「これは主の戦略だ」
牧師は自信満々に、あるいは使命に燃えた様子でそう語る。ソファにふんぞりかえり、組んだ足の先でテーブルの端をコンコン蹴りながら。
誰も何も言わず、「牧師先生」の次の言葉を待っている。
「私が祈っていると、」牧師は怖い顔のまま続ける。「主が幻の中で、私にはっきりと示された。それは強烈な印象だった。『暗闇の中で苦しんでいる人々を助け出せ』と。そして同時に、その為の戦略が私に示された。今からそれを語る。だからこれは、天の御国の戦略会議だ」
皆が黙っていると、牧師は突然怒りだす。「なぜ返事がない? アーメンじゃないのか? 主の会議に連なる者に、そんな態度がふさわしいと思うか!」
するとあちこちから「アーメン」と、恐る恐る声が上がる。
牧師は威嚇するように見回し、また話の続きに戻る。
という訳で「主の戦略」とやらが語られる。あるときは「若者を勝ち取れ」、あるときは「この地域を勝ち取れ」、またあるときは「文化を勝ち取れ」と。そしてそういう方向性に合わせて、「プレイヤーウォーク」や「断食」や「長時間の祈り」などの方法論が取り入れられ、最終的には何かのイベントが開催されることになる。

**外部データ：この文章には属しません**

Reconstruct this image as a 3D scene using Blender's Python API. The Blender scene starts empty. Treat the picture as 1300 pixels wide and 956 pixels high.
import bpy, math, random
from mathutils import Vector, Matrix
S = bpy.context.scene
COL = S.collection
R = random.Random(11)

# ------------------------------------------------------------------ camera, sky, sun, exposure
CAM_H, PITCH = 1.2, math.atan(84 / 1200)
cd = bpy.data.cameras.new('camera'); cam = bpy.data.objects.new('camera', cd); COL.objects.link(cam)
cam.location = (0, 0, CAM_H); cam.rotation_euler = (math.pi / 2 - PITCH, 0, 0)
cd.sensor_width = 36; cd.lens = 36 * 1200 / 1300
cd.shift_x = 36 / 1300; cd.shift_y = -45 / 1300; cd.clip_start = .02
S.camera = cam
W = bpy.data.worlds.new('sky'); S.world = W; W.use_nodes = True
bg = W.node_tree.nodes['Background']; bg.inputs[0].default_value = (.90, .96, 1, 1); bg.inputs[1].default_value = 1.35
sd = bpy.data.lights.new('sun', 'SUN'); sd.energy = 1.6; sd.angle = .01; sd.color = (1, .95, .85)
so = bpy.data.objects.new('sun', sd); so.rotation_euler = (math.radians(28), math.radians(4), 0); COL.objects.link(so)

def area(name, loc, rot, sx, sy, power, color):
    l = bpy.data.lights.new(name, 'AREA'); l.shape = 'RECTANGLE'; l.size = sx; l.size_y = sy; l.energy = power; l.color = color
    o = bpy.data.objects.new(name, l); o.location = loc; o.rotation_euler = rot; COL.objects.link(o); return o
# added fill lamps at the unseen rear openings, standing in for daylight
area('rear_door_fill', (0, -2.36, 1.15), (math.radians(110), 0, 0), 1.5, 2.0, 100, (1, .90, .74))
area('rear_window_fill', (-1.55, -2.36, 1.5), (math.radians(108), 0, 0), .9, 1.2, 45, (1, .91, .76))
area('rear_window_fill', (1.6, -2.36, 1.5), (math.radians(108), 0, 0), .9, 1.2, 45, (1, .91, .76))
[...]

そのイベントに向けた準備が、教会全体で始まる。その中心にいるのはいつも「牧師先生」で、これはダメだ、あれはダメだ、こうしなければならない、と細かく指示を出す。そしてそれらは全て、「私個人の願いじゃない、主の願いだ。だから全ての不都合を捧げてそれに従わなければならない」という。
それに沿わない者、うまくできない者は「主にあって」罵倒され、悔い改めさせられる。周りの者はそれを見て、「逆らってはいけない、失敗してはいけない」と思い知らされる。
それに耐えられる者は、賞賛されると同時に、更なる奉仕を任せられる。そしていつのまにか、出口のない「奉仕迷宮」に迷い込んでいく。
そうして一つのイベントが終わると、休む間もなく、また「主の戦略会議」が開かれ、次のイベントに向けた準備が始まっていく。そういうことが何年も何十年も続いていく教会がある。
そういう「主の戦略」が功を奏し、何かが確実に改善し、拡大し、成長し、良くなっていくのなら、それらの努力にも意味はあると言えるかもしれない。しかしそれらの効果はいつも限定的だったり、短期的だったり、何かを犠牲にすることだったりする。教会に人が増えても、同じくらい人が出て行く。何かの設備が整っても、その背後で多くの信徒が犠牲になっている。
そういうのが「主の戦略」であり「祝福」であるなら、神の国とはずいぶん貧しいところだと言わざるを得ない。
そういう牧師は伝家の宝刀として「霊の次元で大きく変化した。それは必ず現実になる」などと言うが、霊的にどうなろうと空腹は満たされないし、現実化するのを待っていたら死んでしまう。
「牧師先生」がソファにふんぞりかえって「これは主の戦略だ」と主張している時、当の主ご自身がそれを聞いてどう思われているのか、是非とも聞いてみたいものだ。
預言、幻は吟味するものですよね。上意下達方式で、即座にアーメンを求められるものではありません。こういう態度のリーダーは既に「終わっている」のです。聖書の法則に立っていませんから。